Take the lines from the beginning of the material through the line containing "SC.camera = cam" and retype them exactly, leaving the pictures out.

***

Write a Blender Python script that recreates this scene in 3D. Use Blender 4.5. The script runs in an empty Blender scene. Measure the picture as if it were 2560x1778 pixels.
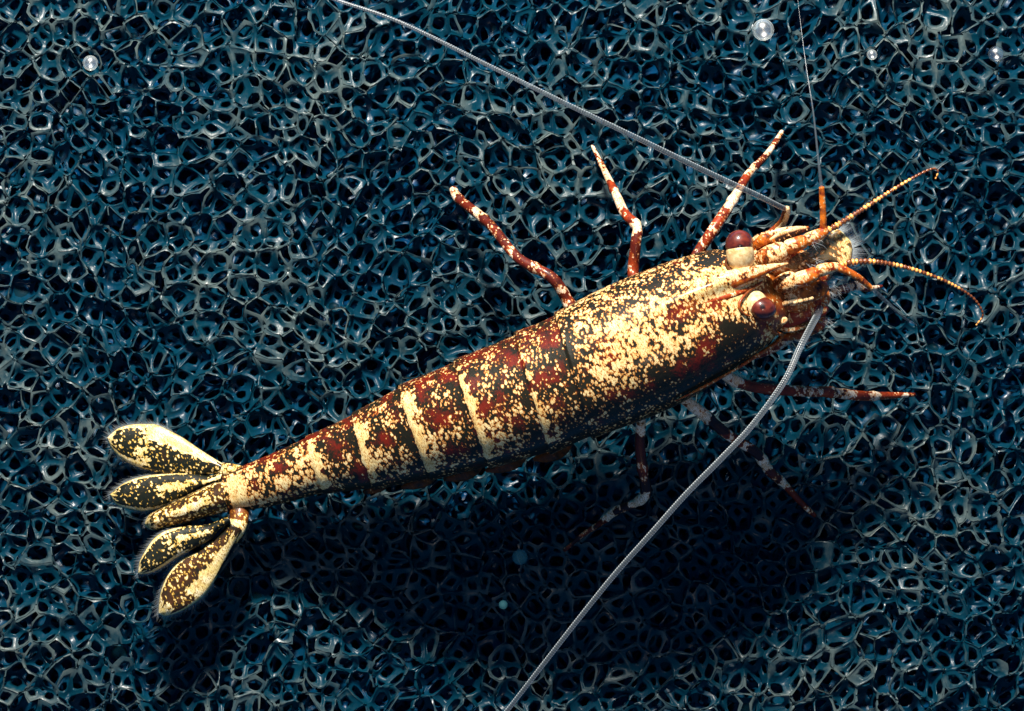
import bpy, math, random
import numpy as np
from itertools import combinations
from mathutils import Vector

# ---------------------------------------------------------------- camera, world, lamps, exposure
SC = bpy.context.scene
COL = SC.collection
SC.unit_settings.system = 'METRIC'
SC.unit_settings.scale_length = 0.001          # one unit = one millimetre
H = 95.0                                       # camera height above the foam (long macro lens)
cam_d = bpy.data.cameras.new('camera')
cam = bpy.data.objects.new('camera', cam_d); COL.objects.link(cam)
cam.location = (0, 0, H)
cam_d.sensor_width = 36.0
cam_d.lens = 36.0 * H / 25.6
cam_d.clip_start = 1.0
cam_d.clip_end = 400.0
cam_d.dof.use_dof = True
cam_d.dof.focus_distance = H - 2.2
cam_d.dof.aperture_fstop = 60.0
cam_d.dof.aperture_blades = 7
SC.camera = cam

world = bpy.data.worlds.new('World'); SC.world = world
world.use_nodes = True
bg = world.node_tree.nodes['Background']
bg.inputs['Color'].default_value = (0.0, 0.22, 0.62, 1)
bg.inputs['Strength'].default_value = 0.40

def area(name, loc, target, size, power, color):
    d = bpy.data.lights.new(name, 'AREA'); d.shape = 'DISK'
    d.size = size; d.energy = power; d.color = color
    o = bpy.data.objects.new(name, d); COL.objects.link(o)
    o.location = loc
    o.rotation_euler = (Vector(target) - Vector(loc)).to_track_quat('-Z', 'Y').to_euler()
    return o
area('key_lamp', (-8, 62, 50), (0, 0, 0), 13, 232000, (1.0, 0.94, 0.84))
area('fill_lamp', (10, -26, 84), (0, 0, 0), 14, 8500, (1.0, 0.82, 0.64))  # added fill light, lifts the shaded flank and lower legs

SC.view_settings.view_transform = 'Standard'
SC.view_settings.look = 'None'
SC.view_settings.exposure = 0.0
SC.view_settings.gamma = 1.0

rng = np.random.default_rng(7)
random.seed(7)

# ---------------------------------------------------------------- helpers
def P(px, py, z):
    """a point seen at (px, py) of the photograph when it lies z above the foam"""
    t = min(max(z / 2.2, 0.0), 1.0)
    z = z + 1.1 * t * t * (3 - 2 * t)          # the body is held clear of the foam, feet and bubbles stay on it
    k = (H - z) / H / 100.0
    return np.array([(px - 1280.0) * k, (889.0 - py) * k, z])

def new_mesh(name, verts, faces, mat, parent=None, smooth=True, pig=None, loc=None):
    verts = np.asarray(verts, dtype=np.float64)
    m = bpy.data.meshes.new(name)
    m.from_pydata(verts.tolist(), [], [tuple(int(i) for i in f) for f in faces])
    m.materials.append(mat)
    if smooth:
        m.polygons.foreach_set('use_smooth', [True] * len(m.polygons))
    if pig is not None:
        a = m.color_attributes.new('pig', 'FLOAT_COLOR', 'POINT')
        c = np.ones((len(verts), 4)); c[:, :3] = pig
        a.data.foreach_set('color', c.ravel())
    m.update()
    o = bpy.data.objects.new(name, m); COL.objects.link(o)
    if parent is not None:
        o.parent = parent
    return o

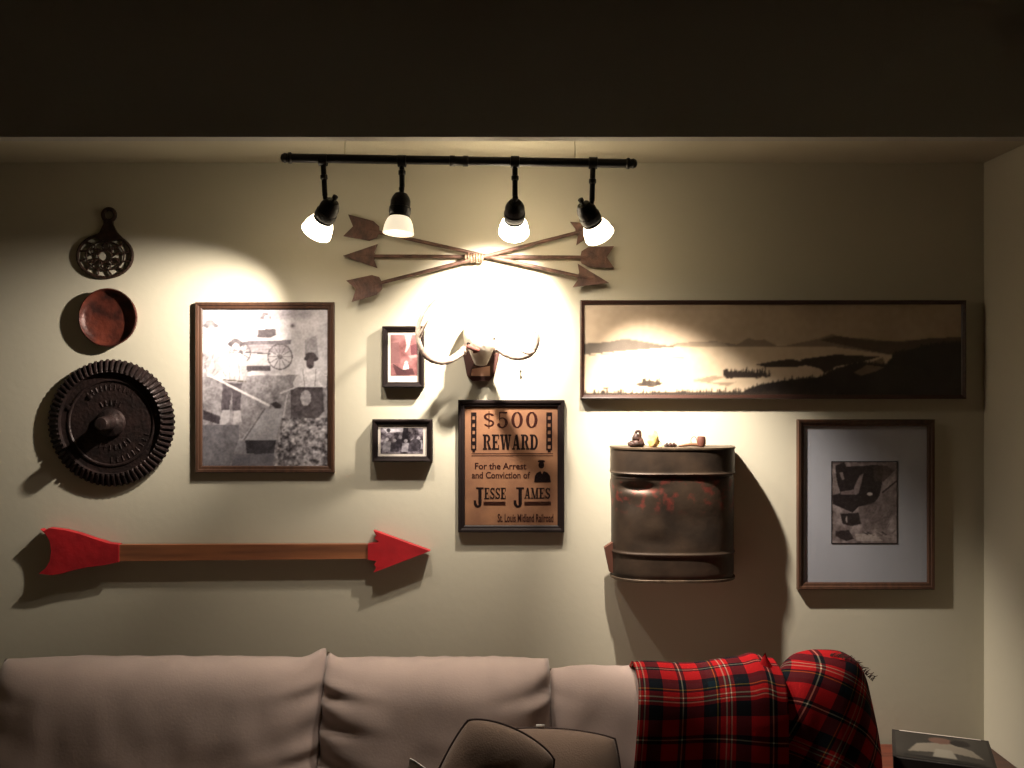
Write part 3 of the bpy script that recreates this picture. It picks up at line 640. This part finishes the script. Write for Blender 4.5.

***

EXERCISE RESULT:
Write a Blender Python script that recreates this scene in 3D. Use Blender 4.5. The script runs in an empty Blender scene. Measure the picture as if it were 2560x1778 pixels.
import bpy, math, random
import numpy as np
from itertools import combinations
from mathutils import Vector

# ---------------------------------------------------------------- camera, world, lamps, exposure
SC = bpy.context.scene
COL = SC.collection
SC.unit_settings.system = 'METRIC'
SC.unit_settings.scale_length = 0.001          # one unit = one millimetre
H = 95.0                                       # camera height above the foam (long macro lens)
cam_d = bpy.data.cameras.new('camera')
cam = bpy.data.objects.new('camera', cam_d); COL.objects.link(cam)
cam.location = (0, 0, H)
cam_d.sensor_width = 36.0
cam_d.lens = 36.0 * H / 25.6
cam_d.clip_start = 1.0
cam_d.clip_end = 400.0
cam_d.dof.use_dof = True
cam_d.dof.focus_distance = H - 2.2
cam_d.dof.aperture_fstop = 60.0
cam_d.dof.aperture_blades = 7
SC.camera = cam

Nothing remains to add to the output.